Last Thursday, the most prestigious award in aerospace was given to a very exciting mission.
This award, known as the Collier Trophy, is given annually for the country’s greatest achievement in aeronautics or astronautics of the preceding year. This year’s winner was the mission whose spacecraft was the first to orbit two extraterrestrial bodies – NASA’s Dawn mission.
Launched in September 2007, Dawn is managed by NASA’s Jet Propulsion Laboratory (JPL). The spacecraft has been exploring the two largest objects in the asteroid belt between Mars and Jupiter. In July 2011, it visited the protoplanet Vesta. The mission studied Vesta for more than a year before moving onto the largest object in the asteroid belt, the dwarf planet Ceres. Together, Vesta and Ceres account for about 40% of the asteroid belt’s mass.
Vesta
Ceres
Dawn was expected to remain locked in orbit around Ceres after its mission ends, but in April of 2016 NASA announced that they are considering a third mission. The proposed destination has not yet been revealed.

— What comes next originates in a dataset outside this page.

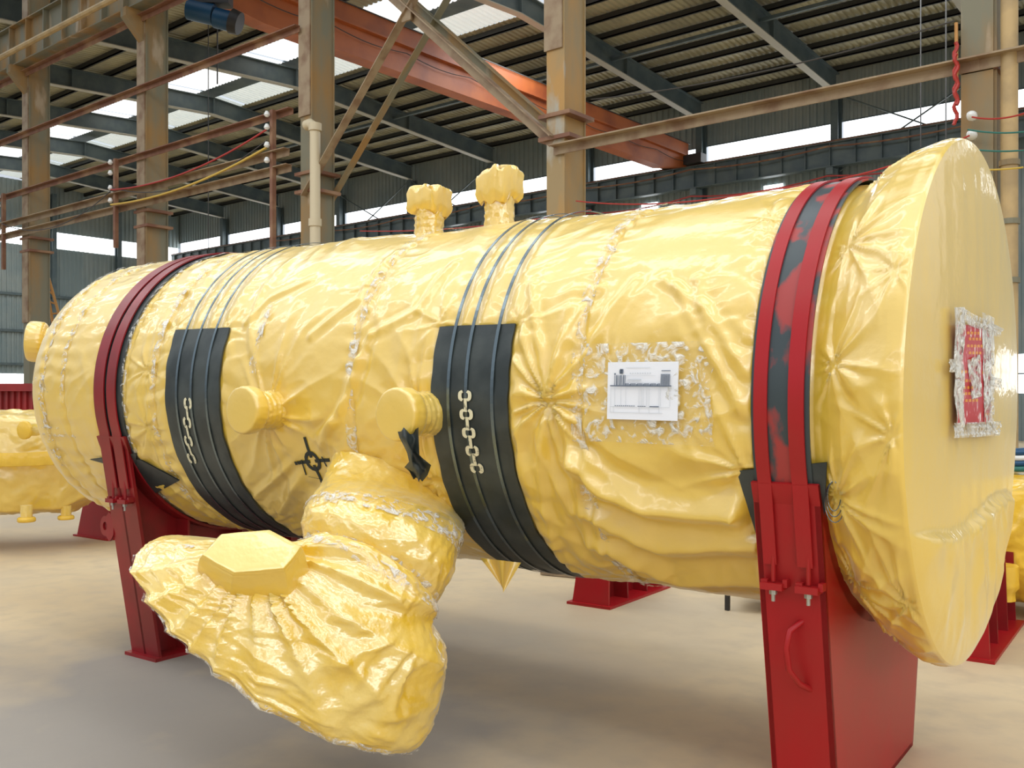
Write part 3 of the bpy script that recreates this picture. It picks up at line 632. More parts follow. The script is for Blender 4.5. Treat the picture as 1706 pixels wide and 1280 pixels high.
pad2 = pad('b', P2[0], P2[1], P2T, (761, 790, 833), 560, 'black rubber pad under steel straps, middle one')
def chain(padobj, pxs, n, w_, h_):
    """chain stencil: alternate ring and edge-on links between two photo points"""
    (s0, t0), (s1, t1) = inv(*pxs[0]), inv(*pxs[1])
    m = MB(); R0 = RT+.021
    L = abs(t1-t0)*RT; step = L/n
    for k in range(n):
        u = (k+.5)/n; s = s0+(s1-s0)*u; t = t0+(t1-t0)*u
        if k % 2 == 0:
            W, H = w_, step*.62; seg = 20
            out = [(W*np.sign(math.cos(a))*abs(math.cos(a))**.7, H*np.sign(math.sin(a))*abs(math.sin(a))**.7) for a in [2*PI*i/seg for i in range(seg)]]
            inn = [(x*.5, y*.58) for x, y in out]
            for i in range(seg):
                if i in (4, 5, 14, 15): continue
                j = (i+1) % seg; flat2d(m, [out[i], out[j], inn[j], inn[i]], t, s, R0)
        else:
            H = step*.72; flat2d(m, [(-w_*.22, -H), (w_*.22, -H), (w_*.22, H), (-w_*.22, H)], t, s, R0)
    o = m.build('chain_mark', M['stencil'], padobj); o['label'] = 'pale stencilled chain symbol'
chain(pad1, ((319, 664), (326, 768)), 7, .034, 0)
chain(pad2, ((779, 652), (801, 784)), 9, .036, 0)
# crinkled clear tape rings and patches
TP_ = [(-.015, .022, 6), (-.02, .02, 6)]
for i, (px, y, wd, t0, t1) in enumerate(((118, 600, .04, -.6, 1.2), (150, 600, .03, -.1, 1.7), (214, 600, .03, -.9, 2.2), (262, 600, .03, -.9, 2.0), (428, 600, .03, .1, .55), (590, 600, .035, -1.6, 2.2), (968, 600, .035, -1.9, 2.2))):
    s_ = inv(px, y)[0] if px > 160 else (-5.93 if px < 120 else -5.7); strip(s_-wd, s_+wd*.6, t0, t1, RT+.012, .002, 4, 110, .02, seed=i, edge=.03).build('clear_tape', M['tape'], V, True)
s_, t_ = inv(95, 640); s_ = -6.1; strip(s_-.35, s_+.3, t_-.06, t_+.05, RT+.006, .002, 8, 10, .01, edge=.02).build('clear_tape', M['tape'], V, True)
for (a, b) in (((72, 712), (100, 717)), ((72, 723), (127, 727))):
    (s0, t0), (s1, t1) = inv(*a), inv(*b); strip(s0, s1, t0-.008, t0+.008, RT+.0, .012, 8, 6).build('tape_line', M['tape'], V, True)
# packing list sheet
s0, t0 = inv(1020, 606); s1, t1 = inv(1135, 700); sc, tc_ = (s0+s1)/2, (t0+t1)/2; W, H = s1-s0, (t0-t1)*RT
sheetR = RT+.030
sh = thing_part = MB(); flat2d(sh, [(-W/2, -H/2), (W/2, -H/2), (W/2, H/2), (-W/2, H/2)], tc_, sc, sheetR, .003)
sheet = sh.build('packing_list', M['paper'], V); sheet['label'] = 'white printed form sheet'
def prn(x0, y0, x1, y1, mm):        # fractions of the sheet from top left
    m = MB(); X0, X1_ = -W/2+x0*W, -W/2+x1*W; Y0, Y1 = H/2-y0*H, H/2-y1*H
    return m, [(X0, Y1), (X1_, Y1), (X1_, Y0), (X0, Y0)]
def prints(lst, name, mm):
    m = MB()
    for (x0, y0, x1, y1) in lst:
        pts = prn(x0, y0, x1, y1, mm)[1]; flat2d(m, pts, tc_, sc, sheetR+.0032, .0005)
    m.build(name, M[mm], sheet)['kind'] = 'stuff'
lst = [(.05, .405, .92, .425)]
for i in range(7): lst.append((.11+i*.025, .23, .118+i*.025+.006*(i % 2), .41))
for i in range(9): lst.append((.77+i*.0145, .21, .779+i*.0145, .41))
for i in range(26): lst.append((.27+i*.0192, .372, .283+i*.0192, .41) if i % 5 != 3 else (.27+i*.0192, .385, .29+i*.0192, .41))
for i in range(8): lst.append((.205-.028*math.cos(i*PI/16), .165-.04*math.sin(PI*i/8), .205+.028*math.sin(PI*(i+1)/9), .165+.04*math.sin(PI*i/8)))
lst += [(.775, .15, .9, .163), (.105, .195, .125, .225)]
lst += [(.12+i*.03, .755, .14+i*.03, .768) for i in range(10)]+[(.45+i*.03, .758, .475+i*.03, .77) for i in range(4)]+[(.62, .758, .75, .775)]
prints(lst, 'printed_form', 'ink')
lst = [(.27, .1, .62, .106)]+[(.33+i*.035, .19, .35+i*.035, .205) for i in range(9)]+[(.3, .3, .5, .325), (.27, .24, .7, .244), (.27, .36, .7, .363)]
lst += [(x, .43, x+.004, .76) for x in (.06, .12, .21, .28, .47, .5, .53, .58, .61, .75, .77, .9)]+[(x, .77, x+.004, .88) for x in (.05, .1, .47, .61, .75)]+[(.05, .875, .8, .88), (.05, .775, .9, .78), (.05, .45, .92, .453), (.05, .48, .92, .483)]
prints(lst, 'faint_grid', 'ink_light')
# clear film patch around the sheet
strip(s0-.11, s1+.13, t1-.10, t0+.085, RT+.024, .0015, 24, 30, .01, seed=5, edge=.04).build('clear_tape', M['tape'], V, True)
# centre of gravity cross and spray smudge
s0, t0 = inv(522, 768); m = MB(); R0 = None
ang = .12
def rot(pts, a): return [(x*math.cos(a)-y*math.sin(a), x*math.sin(a)+y*math.cos(a)) for x, y in pts]
for a in (0, PI/2, PI, 3*PI/2):
    for k in range(6):
        y0, y1 = .02+.018*k, .02+.018*(k+1); flat2d(m, rot([(-.009, y0), (-.009, y1), (.009, y1), (.009, y0)], a+ang), t0, s0, R0)
for a in range(16):
    a0, a1 = 2*PI*a/16, 2*PI*(a+1)/16
    flat2d(m, [(.055*math.cos(a0), .055*math.sin(a0)), (.055*math.cos(a1), .055*math.sin(a1)), (.035*math.cos(a1), .035*math.sin(a1)), (.035*math.cos(a0), .035*math.sin(a0))], t0, s0, R0)
m.build('gravity_mark', M['black_ink'], V)['label'] = 'black crossed circle mark'
m = MB()
for (a, b) in (((503, 765), (511, 790)), ((537, 760), (545, 776)), ((515, 793), (534, 797))):
    (sa, ta), (sb, tb) = inv(*a), inv(*b); flat2d(m, [(0, 0), (sb-sa, (tb-ta)*RT), (sb-sa+.008, (tb-ta)*RT), (.008, 0)], ta, sa, R0)
m.build('marker_strokes', M['black_ink'], V)
# red notice on the end face
def endpt(px, py, off):
    n = unit(A_-TILT*N_); o = O_+A_*(S_END+off); d = ray(px, py); t = np.dot(o-CAM, n)/np.dot(d, n); return CAM+d*t
m = MB(); q4 = [endpt(*p, .045) for p in ((1594, 541), (1650, 543), (1650, 705), (1594, 708))]
m.poly(q4, A_*.003); notice = m.build('red_notice', M['label_red'], V); notice['label'] = 'glossy red notice with rows of gold writing'
m = MB()
def npt(x, y): return q4[0]*(1-x)*(1-y)+q4[1]*x*(1-y)+q4[2]*x*y+q4[3]*(1-x)*y+A_*.0032
for r_, (y, xa, xb) in enumerate(((.07, .25, .62), (.13, .3, .62), (.2, .25, .7), (.27, .3, .65), (.34, .35, .62), (.46, .08, .2), (.47, .7, .85), (.55, .1, .35), (.62, .05, .38), (.68, .08, .35), (.75, .2, .6), (.9, .8, .95))):
    x = xa
    while x < xb:
        for (dx, dy, ww, hh_) in ((0, 0, .07, .008), (0, .014, .07, .008), (.028, -.006, .014, .028)):
            m.poly([npt(x+dx, y+dy), npt(x+dx+ww, y+dy), npt(x+dx+ww, y+dy+hh_), npt(x+dx, y+dy+hh_)], A_*.0006)
        x += .1
m.build('gold_writing', M['label_gold'], notice)['kind'] = 'stuff'
def tapeq(pts, seed, off=.05, n=14, wv=.012):
    c = [endpt(*p, off) for p in pts]; u = np.linspace(0, 1, n)
    G = np.zeros((n, n, 3))
    for i, x in enumerate(u):
        for j, y in enumerate(u):
            p = c[0]*(1-x)*(1-y)+c[1]*x*(1-y)+c[2]*x*y+c[3]*(1-x)*y
            G[i, j] = p+A_*(wv*perlin(np.array([[x*4, y*6, seed]]), seed)[0])
    m = MB(); m.grid(G); G2 = G+A_*.0012; m.grid(G2); return m.build('clear_tape', M['tape_dense'], V, True)
tapeq([(1590, 512), (1606, 512), (1606, 712), (1592, 712)], 2); tapeq([(1636, 520), (1656, 530), (1656, 720), (1640, 718)], 3)
tapeq([(1590, 705), (1668, 702), (1666, 726), (1590, 730)], 4); tapeq([(1582, 598), (1596, 600), (1596, 622), (1582, 620)], 5); tapeq([(1648, 626), (1670, 632), (1668, 648), (1650, 642)], 6)
tapeq([(1600, 512), (1672, 548), (1664, 562), (1600, 536)], 7); tapeq([(1612, 600), (1632, 590), (1636, 660), (1618, 665)], 8)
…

An artist’s concept of the Dawn spacecraft above Ceres.
The Dawn mission is propelled using an ion engine – a method of propulsion only demonstrated in one mission prior to this known as Deep Space 1. Ion propulsion is efficient, lightweight, and very useful over long periods of time. Although this form of propulsion makes a small amount of thrust, it can create extremely high velocities when used continuously over time. For example, Dawn’s speed relative to Earth on May 12 was 93,130 mph.
This image shows a hot fire test for Deep Space 1.
While demonstrating futuristic in-space propulsion, Dawn is also expanding what we know about the history of the solar system. The information collected from Dawn’s instruments will be studied by scientists over time, and will allow us to learn about the formation of the solar system as well as the evolutionary paths of two very different celestial bodies. Vesta is dry and appears similar to inner solar system rocky bodies, while the surface of Ceres contains water-bearing minerals and appears to have more in common with icy moons that are in the outer solar system.
Dawn’s instruments study the mass, shape, volume, and spin state of both targets. They investigate the internal structure and core size as well as the tectonic and thermal history of each target. The spacecraft takes photos of the surface, creates a topographic map and maps the elemental and mineralogical composition. Each target is studied from a high altitude orbit and low altitude orbit.
Ceres low-altitude mapping
The motivation for this mission is to understand the conditions under which Ceres and Vesta formed, the nature of their building blocks, and the difference in their formation and evolution. As Ceres and Vesta did not evolve into larger bodies, they provide an untainted view of the early formation of planets. Scientists will continue to analyze the information collected by Dawn for many years to come.
As the first spacecraft to orbit two extraterrestrial destinations, successfully demonstrate the benefits of ion propulsion and provide data to enhance our knowledge about the formation of planets, Dawn will continue to be celebrated in the future for the path it paves in space exploration.
The outstanding success of NASA’s Dawn mission is possible because of its method of propulsion. By successfully demonstrating the use of ion propulsion, we are at the dawn of a new era in deep space exploration. In the future, missions will use this capable technology to continue expanding our reach into the universe.
Coalition founding member Orbital ATK is NASA’s industry partner on Dawn. Thank you for your outstanding work, and congratulations to Orbital ATK, NASA and JPL, on the award of the 2016 Collier Trophy.